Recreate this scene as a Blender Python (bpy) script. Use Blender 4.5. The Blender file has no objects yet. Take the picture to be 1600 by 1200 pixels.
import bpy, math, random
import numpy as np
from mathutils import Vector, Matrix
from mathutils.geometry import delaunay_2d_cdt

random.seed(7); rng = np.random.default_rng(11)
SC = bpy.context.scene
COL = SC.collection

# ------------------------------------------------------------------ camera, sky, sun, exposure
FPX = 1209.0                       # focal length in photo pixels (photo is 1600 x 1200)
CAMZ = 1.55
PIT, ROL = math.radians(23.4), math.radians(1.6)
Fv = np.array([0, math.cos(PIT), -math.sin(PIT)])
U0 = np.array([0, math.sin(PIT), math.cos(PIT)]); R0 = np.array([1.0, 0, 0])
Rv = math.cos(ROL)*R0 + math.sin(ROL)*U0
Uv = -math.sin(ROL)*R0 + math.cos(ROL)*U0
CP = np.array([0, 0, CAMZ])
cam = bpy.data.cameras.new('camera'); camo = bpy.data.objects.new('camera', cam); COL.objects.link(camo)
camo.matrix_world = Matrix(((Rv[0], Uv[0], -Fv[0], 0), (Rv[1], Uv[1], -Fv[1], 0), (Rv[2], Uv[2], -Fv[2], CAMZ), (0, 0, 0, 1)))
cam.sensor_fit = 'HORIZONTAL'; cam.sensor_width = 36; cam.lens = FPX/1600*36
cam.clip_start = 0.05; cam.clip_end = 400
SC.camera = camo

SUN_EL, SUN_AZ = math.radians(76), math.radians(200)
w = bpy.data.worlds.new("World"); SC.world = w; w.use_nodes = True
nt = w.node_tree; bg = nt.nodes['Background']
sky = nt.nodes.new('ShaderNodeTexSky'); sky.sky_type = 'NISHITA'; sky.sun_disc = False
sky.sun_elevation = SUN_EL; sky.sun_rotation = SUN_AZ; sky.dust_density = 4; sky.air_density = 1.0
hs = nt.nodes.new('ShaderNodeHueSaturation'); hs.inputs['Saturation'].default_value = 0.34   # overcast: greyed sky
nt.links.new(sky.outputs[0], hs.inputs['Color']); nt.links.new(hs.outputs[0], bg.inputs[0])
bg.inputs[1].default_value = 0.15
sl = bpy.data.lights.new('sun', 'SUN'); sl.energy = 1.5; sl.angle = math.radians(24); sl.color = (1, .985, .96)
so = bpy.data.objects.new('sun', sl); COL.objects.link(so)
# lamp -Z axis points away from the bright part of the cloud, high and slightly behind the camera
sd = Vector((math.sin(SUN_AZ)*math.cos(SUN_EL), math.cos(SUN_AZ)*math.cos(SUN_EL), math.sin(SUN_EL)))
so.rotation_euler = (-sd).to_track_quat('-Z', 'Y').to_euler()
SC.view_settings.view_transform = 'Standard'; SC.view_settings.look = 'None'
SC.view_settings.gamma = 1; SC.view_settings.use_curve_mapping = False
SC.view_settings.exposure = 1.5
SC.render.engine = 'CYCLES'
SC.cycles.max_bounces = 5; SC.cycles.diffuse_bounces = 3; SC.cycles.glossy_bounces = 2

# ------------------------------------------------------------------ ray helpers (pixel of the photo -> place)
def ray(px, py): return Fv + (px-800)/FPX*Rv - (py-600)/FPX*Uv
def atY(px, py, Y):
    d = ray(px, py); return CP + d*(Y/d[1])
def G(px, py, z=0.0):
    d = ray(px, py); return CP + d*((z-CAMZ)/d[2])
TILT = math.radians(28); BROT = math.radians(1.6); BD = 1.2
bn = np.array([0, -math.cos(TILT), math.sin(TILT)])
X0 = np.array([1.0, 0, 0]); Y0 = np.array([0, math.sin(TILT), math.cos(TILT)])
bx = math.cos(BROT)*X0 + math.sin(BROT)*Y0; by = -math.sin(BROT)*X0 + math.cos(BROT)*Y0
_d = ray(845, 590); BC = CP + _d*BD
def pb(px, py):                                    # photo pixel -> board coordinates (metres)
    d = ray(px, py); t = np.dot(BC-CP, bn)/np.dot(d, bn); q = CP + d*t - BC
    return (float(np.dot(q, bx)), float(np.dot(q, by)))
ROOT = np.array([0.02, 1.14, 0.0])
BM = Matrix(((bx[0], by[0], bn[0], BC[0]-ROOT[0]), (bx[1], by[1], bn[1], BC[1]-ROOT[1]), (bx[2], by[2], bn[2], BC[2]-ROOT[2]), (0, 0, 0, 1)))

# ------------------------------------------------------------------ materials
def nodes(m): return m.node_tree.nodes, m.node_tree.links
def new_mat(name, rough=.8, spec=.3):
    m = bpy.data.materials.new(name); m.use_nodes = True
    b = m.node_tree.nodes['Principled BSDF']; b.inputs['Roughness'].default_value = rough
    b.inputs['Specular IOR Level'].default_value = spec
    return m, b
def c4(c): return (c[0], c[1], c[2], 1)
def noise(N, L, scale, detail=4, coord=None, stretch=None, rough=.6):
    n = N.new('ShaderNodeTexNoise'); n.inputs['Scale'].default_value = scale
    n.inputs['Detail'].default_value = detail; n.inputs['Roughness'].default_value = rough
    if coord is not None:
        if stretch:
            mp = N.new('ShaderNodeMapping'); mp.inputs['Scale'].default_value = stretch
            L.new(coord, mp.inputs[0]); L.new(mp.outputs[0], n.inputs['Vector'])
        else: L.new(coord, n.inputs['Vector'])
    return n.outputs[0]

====

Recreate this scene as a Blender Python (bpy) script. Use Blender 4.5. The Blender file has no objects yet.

====

(Task goal): Exactly the lines from the line with "by 1200 pixels." to the line with "COL = SC.collection", both included, are to be extracted, and no others.

(Output of the exercise):
Recreate this scene as a Blender Python (bpy) script. Use Blender 4.5. The Blender file has no objects yet. Take the picture to be 1600 by 1200 pixels.
import bpy, math, random
import numpy as np
from mathutils import Vector, Matrix
from mathutils.geometry import delaunay_2d_cdt

random.seed(7); rng = np.random.default_rng(11)
SC = bpy.context.scene
COL = SC.collection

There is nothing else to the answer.